━━━━━ ROWS ━━━━━
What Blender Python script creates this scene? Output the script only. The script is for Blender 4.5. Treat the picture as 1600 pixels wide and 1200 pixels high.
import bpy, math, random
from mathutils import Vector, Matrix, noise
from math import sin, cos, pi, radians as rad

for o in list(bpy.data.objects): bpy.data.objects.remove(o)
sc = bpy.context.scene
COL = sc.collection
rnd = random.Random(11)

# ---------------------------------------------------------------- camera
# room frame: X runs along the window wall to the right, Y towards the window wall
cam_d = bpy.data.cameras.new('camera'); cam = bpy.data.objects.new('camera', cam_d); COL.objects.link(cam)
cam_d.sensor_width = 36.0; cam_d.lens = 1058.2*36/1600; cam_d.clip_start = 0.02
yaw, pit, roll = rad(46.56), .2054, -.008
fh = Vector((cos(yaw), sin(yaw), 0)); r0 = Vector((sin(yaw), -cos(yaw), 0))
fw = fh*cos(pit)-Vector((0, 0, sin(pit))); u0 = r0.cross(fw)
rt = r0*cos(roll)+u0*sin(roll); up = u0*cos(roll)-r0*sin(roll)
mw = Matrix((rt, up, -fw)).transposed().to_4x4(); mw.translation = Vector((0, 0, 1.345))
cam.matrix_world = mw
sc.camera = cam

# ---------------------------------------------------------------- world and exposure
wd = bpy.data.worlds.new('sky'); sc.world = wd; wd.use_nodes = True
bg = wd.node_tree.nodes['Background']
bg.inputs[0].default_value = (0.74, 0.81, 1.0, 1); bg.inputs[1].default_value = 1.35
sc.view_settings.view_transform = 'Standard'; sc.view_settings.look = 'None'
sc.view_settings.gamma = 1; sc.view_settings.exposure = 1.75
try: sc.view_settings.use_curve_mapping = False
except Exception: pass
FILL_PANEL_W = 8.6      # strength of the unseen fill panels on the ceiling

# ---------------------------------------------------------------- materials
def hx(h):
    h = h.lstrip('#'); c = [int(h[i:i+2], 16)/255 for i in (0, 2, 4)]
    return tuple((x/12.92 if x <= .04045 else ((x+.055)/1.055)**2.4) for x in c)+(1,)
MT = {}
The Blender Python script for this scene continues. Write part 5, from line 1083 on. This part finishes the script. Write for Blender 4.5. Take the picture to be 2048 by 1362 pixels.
━━━━━
Write the material out again word for word.

What Blender Python script creates this scene? Output the script only. The script is for Blender 4.5. Treat the picture as 1600 pixels wide and 1200 pixels high.
import bpy, math, random
from mathutils import Vector, Matrix, noise
from math import sin, cos, pi, radians as rad

for o in list(bpy.data.objects): bpy.data.objects.remove(o)
sc = bpy.context.scene
COL = sc.collection
rnd = random.Random(11)

# ---------------------------------------------------------------- camera
# room frame: X runs along the window wall to the right, Y towards the window wall
cam_d = bpy.data.cameras.new('camera'); cam = bpy.data.objects.new('camera', cam_d); COL.objects.link(cam)
cam_d.sensor_width = 36.0; cam_d.lens = 1058.2*36/1600; cam_d.clip_start = 0.02
yaw, pit, roll = rad(46.56), .2054, -.008
fh = Vector((cos(yaw), sin(yaw), 0)); r0 = Vector((sin(yaw), -cos(yaw), 0))
fw = fh*cos(pit)-Vector((0, 0, sin(pit))); u0 = r0.cross(fw)
rt = r0*cos(roll)+u0*sin(roll); up = u0*cos(roll)-r0*sin(roll)
mw = Matrix((rt, up, -fw)).transposed().to_4x4(); mw.translation = Vector((0, 0, 1.345))
cam.matrix_world = mw
sc.camera = cam

# ---------------------------------------------------------------- world and exposure
wd = bpy.data.worlds.new('sky'); sc.world = wd; wd.use_nodes = True
bg = wd.node_tree.nodes['Background']
bg.inputs[0].default_value = (0.74, 0.81, 1.0, 1); bg.inputs[1].default_value = 1.35
sc.view_settings.view_transform = 'Standard'; sc.view_settings.look = 'None'
sc.view_settings.gamma = 1; sc.view_settings.exposure = 1.75
try: sc.view_settings.use_curve_mapping = False
except Exception: pass
FILL_PANEL_W = 8.6      # strength of the unseen fill panels on the ceiling

# ---------------------------------------------------------------- materials
def hx(h):
    h = h.lstrip('#'); c = [int(h[i:i+2], 16)/255 for i in (0, 2, 4)]
    return tuple((x/12.92 if x <= .04045 else ((x+.055)/1.055)**2.4) for x in c)+(1,)
MT = {}
The Blender Python script for this scene continues. Write part 5, from line 1083 on. This part finishes the script. Write for Blender 4.5. Take the picture to be 2048 by 1362 pixels.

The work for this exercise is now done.